Forex News and Events
RBNZ likely to stay sidelined
The New Zealand dollar was on fire during the Asian session as the employment report surprised massively to the upside. In the 4th quarter, the unemployment rate eased to 5.3%, beating market expectations of 6.1%, as fewer people looked for work leading to a decline in the size of the labour force. The participation rate fell to 68.4% from an upwardly revised figure of 68.7% in the previous quarter.
From our standpoint, even though this good news should be welcomed by the RBNZ, the effects of a tighter job market will take time to translate into wage growth. It therefore raises the question of further support from the Reserve Bank as inflation fell to 0.1% y/y in the 4th quarter.
According to Governor Wheeler, the current weak level of headline inflation is mostly due to negative inflation in the tradables sector as well as the sharp decline in oil prices, adding that core inflation is well within the target band and that the central bank’s main objective is to anchor inflation expectations. In light of this morning speech, we believe that the RBNZ will likely wait a little bit longer before cutting rate again, most likely later this summer.
On the currency side the New Zealand dollar got another boost from the strong performance of crude oil this morning. NZD/USD continues its bull run and is now trading at around 0.6590, testing the resistance implied by the 0.66 psychological level.
U.S: Hoping for a strong jobs report
A week after the FOMC decision where no surprise has been made as rates have been kept unchanged, markets are now focusing again on economic fundamentals, in particular to jobs data. ADP private payrolls will then be well scrutinized today. Consensus are betting on 193k jobs added in January but down from the 257k creation in December. Indeed, it is likely that we will not see the exaggerated figure of December where the holiday hiring was important and exceptional.

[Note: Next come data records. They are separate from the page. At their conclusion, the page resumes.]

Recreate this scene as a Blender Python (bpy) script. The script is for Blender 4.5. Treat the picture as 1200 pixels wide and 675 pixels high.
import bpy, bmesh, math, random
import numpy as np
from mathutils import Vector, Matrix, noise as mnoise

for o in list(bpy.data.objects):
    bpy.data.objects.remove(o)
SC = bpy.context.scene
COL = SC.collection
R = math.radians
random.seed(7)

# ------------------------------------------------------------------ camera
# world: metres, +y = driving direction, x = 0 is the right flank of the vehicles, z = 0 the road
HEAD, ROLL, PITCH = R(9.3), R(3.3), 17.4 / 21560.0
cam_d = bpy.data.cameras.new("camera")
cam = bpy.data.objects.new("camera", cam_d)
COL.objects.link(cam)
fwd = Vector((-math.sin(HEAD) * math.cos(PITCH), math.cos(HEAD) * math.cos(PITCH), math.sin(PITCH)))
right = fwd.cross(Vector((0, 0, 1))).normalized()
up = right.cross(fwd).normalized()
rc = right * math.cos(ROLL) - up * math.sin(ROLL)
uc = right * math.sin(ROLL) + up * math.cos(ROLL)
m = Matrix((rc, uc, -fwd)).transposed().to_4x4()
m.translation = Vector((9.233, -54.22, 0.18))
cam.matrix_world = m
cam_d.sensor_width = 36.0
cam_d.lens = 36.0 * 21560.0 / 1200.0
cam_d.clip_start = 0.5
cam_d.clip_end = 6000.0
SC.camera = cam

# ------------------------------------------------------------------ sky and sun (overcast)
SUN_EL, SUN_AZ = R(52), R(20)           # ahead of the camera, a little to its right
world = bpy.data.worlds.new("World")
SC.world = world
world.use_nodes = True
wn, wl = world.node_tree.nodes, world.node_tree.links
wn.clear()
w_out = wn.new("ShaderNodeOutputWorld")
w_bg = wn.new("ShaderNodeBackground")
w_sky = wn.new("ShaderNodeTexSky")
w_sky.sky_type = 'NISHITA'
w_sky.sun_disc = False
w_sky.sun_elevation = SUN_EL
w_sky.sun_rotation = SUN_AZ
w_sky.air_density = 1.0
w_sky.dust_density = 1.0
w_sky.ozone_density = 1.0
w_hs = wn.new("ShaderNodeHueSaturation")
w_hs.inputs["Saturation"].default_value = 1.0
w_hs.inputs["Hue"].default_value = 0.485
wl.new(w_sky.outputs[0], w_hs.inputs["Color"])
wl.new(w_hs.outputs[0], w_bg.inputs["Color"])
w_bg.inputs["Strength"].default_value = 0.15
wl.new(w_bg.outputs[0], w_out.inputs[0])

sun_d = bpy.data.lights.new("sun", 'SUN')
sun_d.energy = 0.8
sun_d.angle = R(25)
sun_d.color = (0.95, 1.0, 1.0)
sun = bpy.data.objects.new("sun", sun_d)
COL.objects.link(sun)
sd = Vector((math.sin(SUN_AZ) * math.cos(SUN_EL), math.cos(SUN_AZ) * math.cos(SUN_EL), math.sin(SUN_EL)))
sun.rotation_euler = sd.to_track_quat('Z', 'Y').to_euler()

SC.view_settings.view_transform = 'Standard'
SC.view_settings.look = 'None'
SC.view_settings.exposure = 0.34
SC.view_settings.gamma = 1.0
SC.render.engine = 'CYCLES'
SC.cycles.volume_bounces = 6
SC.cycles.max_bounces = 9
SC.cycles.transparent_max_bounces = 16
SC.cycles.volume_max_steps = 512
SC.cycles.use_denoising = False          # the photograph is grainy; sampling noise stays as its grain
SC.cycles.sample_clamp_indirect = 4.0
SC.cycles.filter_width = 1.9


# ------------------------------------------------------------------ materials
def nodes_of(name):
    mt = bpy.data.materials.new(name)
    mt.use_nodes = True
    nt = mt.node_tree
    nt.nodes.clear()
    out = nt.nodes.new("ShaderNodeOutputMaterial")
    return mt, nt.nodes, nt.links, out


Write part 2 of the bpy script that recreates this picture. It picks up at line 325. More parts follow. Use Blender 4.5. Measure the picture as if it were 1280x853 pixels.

Fed's baseline forecast calls for 4 rate hikes this year and markets are pricing in that a continued strong trend of jobs creation this year should normally be sufficient to trigger those 4 raises. Yet, there are more than a hundred million Americans without a job, so it leaves us some year before this reserved army may relieve labour shortages.
Consequently we believe that there are too many workers on the sidelines which adds downside pressures on wages. Despite official lower unemployment data and important jobs creation, wages growth remains somewhat sluggish. We are highly sceptical on the inflation to pick up towards Fed's target of 2%.
Fed's dual mandate is far from being achieved despite massive intervention over the past decade. Weak data are the new normal for the U.S economy. First estimate of the Q4 GDP has been released later last week at 0.7% y/y, the weakest one since winter 2015.
Chinese economic slowdown and collapsing oil prices should lead to less investment and more jobs cut. Fed is definitely over optimistic. Why would the institution succeed where it has failed over the last 10 years?
Crude Oil: Back to bearish
The Risk Today
EUR/USD EUR/USD bullish momentum has stalled ahead of key trend-line resistance. Hourly resistance may be found at 1.1070 (28/10/2015 low) while hourly support can be found at 1.0524(03/12/2015). The medium-term technical structure is clearly negative. Yet, expected to show further very short-term increase. In the longer term, the technical structure favours a bearish bias as long as resistance holds. Key resistance is located region at 1.1453 (range high) and 1.1640 (11/11/2005 low) is likely to cap any price appreciation. The current technical deteriorations favours a gradual decline towards the support at 1.0504 (21/03/2003 low).
GBP/USD GBP/USD has failed to build on patterns of higher highs indicating potential short-term reversal. Hourly resistance at 1.4413 (26/01/2016 high) has been broken. Stronger resistance can be found at 1.4969 (27/12/2015 high). Hourly support can be found at 1.4081 (21/01/2015 low). Expected to show further decrease inside the channel before bouncing back. The long-term technical pattern is negative and favours a further decline towards the key support at 1.3503 (23/01/2009 low), as long as prices remain below the resistance at 1.5340/64 (04/11/2015 low see also the 200 day moving average). However, the general oversold conditions and the recent pick-up in buying interest pave the way for a rebound.
USD/JPY USD/JPY has further weakened, suggesting some exhaustion in buying interest. Hourly support lies can be found at 119.45 (03/02/2016 low). Hourly resistance lies at 121.60 (29/01/2016 high). Expected to show further increase toward resistance a 123.76. A long-term bullish bias is favored as long as the strong support at 115.57 (16/12/2014 low) holds. A gradual rise towards the major resistance at 135.15 (01/02/2002 high) is favored. A key support can be found at 116.18 (24/08/2015 low).
USD/CHF USD/CHF is trying to bounce near the base support at 1.0171 (02/02/2016). Another hourly support is located at 0.9876 (14/12/2015 low) and hourly resistance can be found at 1.0328 (27/11/2015 high). Expected to show continued strength. In the long-term, the pair has broken resistance at 0.9448 and key resistance at 0.9957 suggesting further uptrend. Key support can be found 0.8986 (30/01/2015 low). As long as these levels hold, a long term bullish bias is favoured.